To whit:  during a lesson, sermon, meeting or presentation, as we inscribe an image on the paper,  a piece of information is given at the same time.  The unconscious brain therefore associates or links the image with the information, even if the image has nothing at all to do with the subject being given or discussed.  Finally, when the images are scanned again, something of the original information (which is now linked or bound up with the image) should be recalled or at least ‘uploaded’ from subconscious to the conscious brain – I guess.

I guess this because I often find that if for instance I’m doing a drawing and there’s a play or piece of music going on in the background, when I look at the picture at a later date (though not too late; say within a few days of doing the drawing), I can recall the exact process or the various stages of the drawing; and vice versa.

There must be something similar happening with the use of the doodle or automatic drawing.
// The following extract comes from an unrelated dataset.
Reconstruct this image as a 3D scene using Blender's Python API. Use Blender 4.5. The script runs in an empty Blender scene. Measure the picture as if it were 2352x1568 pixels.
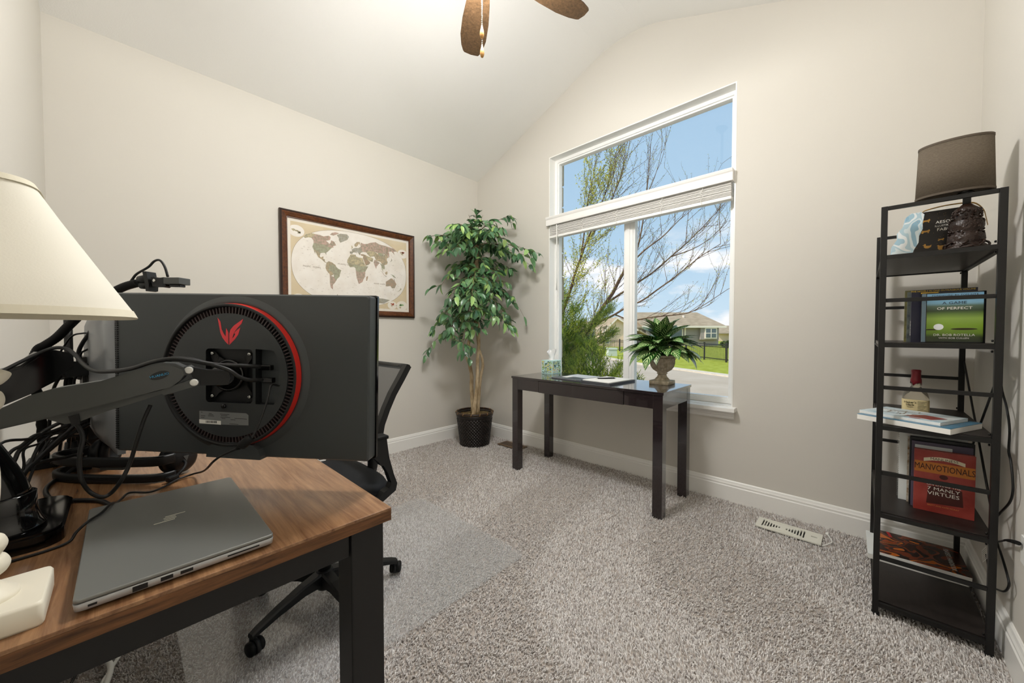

And just to prove I’m not entirely whistling in the dark (despite having absolutely nothing to base my theory on except my own limited experience), the RSA (the Royal Society for the Encouragement of Arts, Manufactures and Commerce) seem to have adopted the idea that doodles make good companions to lectures.  Just check out one of their animations at:  http://www.youtube.com/watch?v=1bqMY82xzWo    (also you can find more examples or ‘projects’ at the main RSA site: http://www.thersa.org/) where you will see they openly practise (and no doubt make a profit and win awards for) what you and I have been hiding whilst our teacher or  boss was looking the other way (although admittedly the RSA doodles tend to ‘tell’ the story of the lecture in pictorial form, a bit like a ‘comic’ – not as in my case sticking a random collection of weird faces and buildings on an empty lined page in order to stave off total boredom / brain-death) .

So, yes, coming back to the title of this drawing …

there I was in a meeting concerning data protection in the library … what happened next, I’m sure you’ll be able to guess.